__Instructions to follow__: Retype the records below exactly as they appear.

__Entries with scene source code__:
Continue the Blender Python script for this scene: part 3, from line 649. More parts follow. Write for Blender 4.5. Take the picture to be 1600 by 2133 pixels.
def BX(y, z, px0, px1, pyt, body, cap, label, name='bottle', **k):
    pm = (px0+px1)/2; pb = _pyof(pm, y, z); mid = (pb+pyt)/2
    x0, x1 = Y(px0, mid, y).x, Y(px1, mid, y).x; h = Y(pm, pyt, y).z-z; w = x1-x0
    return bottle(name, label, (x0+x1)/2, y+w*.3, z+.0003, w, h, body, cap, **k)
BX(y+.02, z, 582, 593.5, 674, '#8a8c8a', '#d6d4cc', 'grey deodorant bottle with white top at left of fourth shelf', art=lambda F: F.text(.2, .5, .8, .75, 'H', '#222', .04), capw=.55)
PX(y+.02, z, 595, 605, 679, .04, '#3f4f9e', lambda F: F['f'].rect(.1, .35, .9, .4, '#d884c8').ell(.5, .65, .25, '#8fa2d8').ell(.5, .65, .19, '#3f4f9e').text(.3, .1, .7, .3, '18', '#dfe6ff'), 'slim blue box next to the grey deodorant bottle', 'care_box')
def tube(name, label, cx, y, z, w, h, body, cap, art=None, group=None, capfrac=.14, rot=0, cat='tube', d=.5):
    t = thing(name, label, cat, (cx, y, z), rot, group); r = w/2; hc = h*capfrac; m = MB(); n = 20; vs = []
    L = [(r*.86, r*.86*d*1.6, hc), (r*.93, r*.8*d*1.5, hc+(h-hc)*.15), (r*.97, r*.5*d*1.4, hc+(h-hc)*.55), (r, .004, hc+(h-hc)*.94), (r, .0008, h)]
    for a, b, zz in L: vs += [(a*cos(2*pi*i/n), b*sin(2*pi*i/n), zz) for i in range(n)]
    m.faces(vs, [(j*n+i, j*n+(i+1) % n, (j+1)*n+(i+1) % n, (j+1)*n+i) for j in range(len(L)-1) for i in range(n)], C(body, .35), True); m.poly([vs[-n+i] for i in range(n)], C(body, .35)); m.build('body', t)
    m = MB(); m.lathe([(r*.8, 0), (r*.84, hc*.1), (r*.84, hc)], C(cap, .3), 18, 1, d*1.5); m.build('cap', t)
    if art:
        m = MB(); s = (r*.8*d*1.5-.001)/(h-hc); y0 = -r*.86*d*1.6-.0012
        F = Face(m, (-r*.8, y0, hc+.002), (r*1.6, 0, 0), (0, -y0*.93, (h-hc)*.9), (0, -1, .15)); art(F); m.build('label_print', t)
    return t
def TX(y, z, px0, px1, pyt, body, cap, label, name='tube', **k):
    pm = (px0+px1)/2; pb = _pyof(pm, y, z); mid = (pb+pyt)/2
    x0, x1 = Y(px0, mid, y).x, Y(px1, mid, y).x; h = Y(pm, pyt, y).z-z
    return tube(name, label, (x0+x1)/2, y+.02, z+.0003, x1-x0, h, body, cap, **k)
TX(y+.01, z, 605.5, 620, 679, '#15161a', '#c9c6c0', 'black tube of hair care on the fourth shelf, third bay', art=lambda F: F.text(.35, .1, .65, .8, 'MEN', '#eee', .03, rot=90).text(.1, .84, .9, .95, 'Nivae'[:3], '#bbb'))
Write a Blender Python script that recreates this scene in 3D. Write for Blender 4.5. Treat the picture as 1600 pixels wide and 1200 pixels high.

__Expected answer__:
Continue the Blender Python script for this scene: part 3, from line 649. More parts follow. Write for Blender 4.5. Take the picture to be 1600 by 2133 pixels.
def BX(y, z, px0, px1, pyt, body, cap, label, name='bottle', **k):
    pm = (px0+px1)/2; pb = _pyof(pm, y, z); mid = (pb+pyt)/2
    x0, x1 = Y(px0, mid, y).x, Y(px1, mid, y).x; h = Y(pm, pyt, y).z-z; w = x1-x0
    return bottle(name, label, (x0+x1)/2, y+w*.3, z+.0003, w, h, body, cap, **k)
BX(y+.02, z, 582, 593.5, 674, '#8a8c8a', '#d6d4cc', 'grey deodorant bottle with white top at left of fourth shelf', art=lambda F: F.text(.2, .5, .8, .75, 'H', '#222', .04), capw=.55)
PX(y+.02, z, 595, 605, 679, .04, '#3f4f9e', lambda F: F['f'].rect(.1, .35, .9, .4, '#d884c8').ell(.5, .65, .25, '#8fa2d8').ell(.5, .65, .19, '#3f4f9e').text(.3, .1, .7, .3, '18', '#dfe6ff'), 'slim blue box next to the grey deodorant bottle', 'care_box')
def tube(name, label, cx, y, z, w, h, body, cap, art=None, group=None, capfrac=.14, rot=0, cat='tube', d=.5):
    t = thing(name, label, cat, (cx, y, z), rot, group); r = w/2; hc = h*capfrac; m = MB(); n = 20; vs = []
    L = [(r*.86, r*.86*d*1.6, hc), (r*.93, r*.8*d*1.5, hc+(h-hc)*.15), (r*.97, r*.5*d*1.4, hc+(h-hc)*.55), (r, .004, hc+(h-hc)*.94), (r, .0008, h)]
    for a, b, zz in L: vs += [(a*cos(2*pi*i/n), b*sin(2*pi*i/n), zz) for i in range(n)]
    m.faces(vs, [(j*n+i, j*n+(i+1) % n, (j+1)*n+(i+1) % n, (j+1)*n+i) for j in range(len(L)-1) for i in range(n)], C(body, .35), True); m.poly([vs[-n+i] for i in range(n)], C(body, .35)); m.build('body', t)
    m = MB(); m.lathe([(r*.8, 0), (r*.84, hc*.1), (r*.84, hc)], C(cap, .3), 18, 1, d*1.5); m.build('cap', t)
    if art:
        m = MB(); s = (r*.8*d*1.5-.001)/(h-hc); y0 = -r*.86*d*1.6-.0012
        F = Face(m, (-r*.8, y0, hc+.002), (r*1.6, 0, 0), (0, -y0*.93, (h-hc)*.9), (0, -1, .15)); art(F); m.build('label_print', t)
    return t
def TX(y, z, px0, px1, pyt, body, cap, label, name='tube', **k):
    pm = (px0+px1)/2; pb = _pyof(pm, y, z); mid = (pb+pyt)/2
    x0, x1 = Y(px0, mid, y).x, Y(px1, mid, y).x; h = Y(pm, pyt, y).z-z
    return tube(name, label, (x0+x1)/2, y+.02, z+.0003, x1-x0, h, body, cap, **k)
TX(y+.01, z, 605.5, 620, 679, '#15161a', '#c9c6c0', 'black tube of hair care on the fourth shelf, third bay', art=lambda F: F.text(.35, .1, .65, .8, 'MEN', '#eee', .03, rot=90).text(.1, .84, .9, .95, 'Nivae'[:3], '#bbb'))
Write a Blender Python script that recreates this scene in 3D. Write for Blender 4.5. Treat the picture as 1600 pixels wide and 1200 pixels high.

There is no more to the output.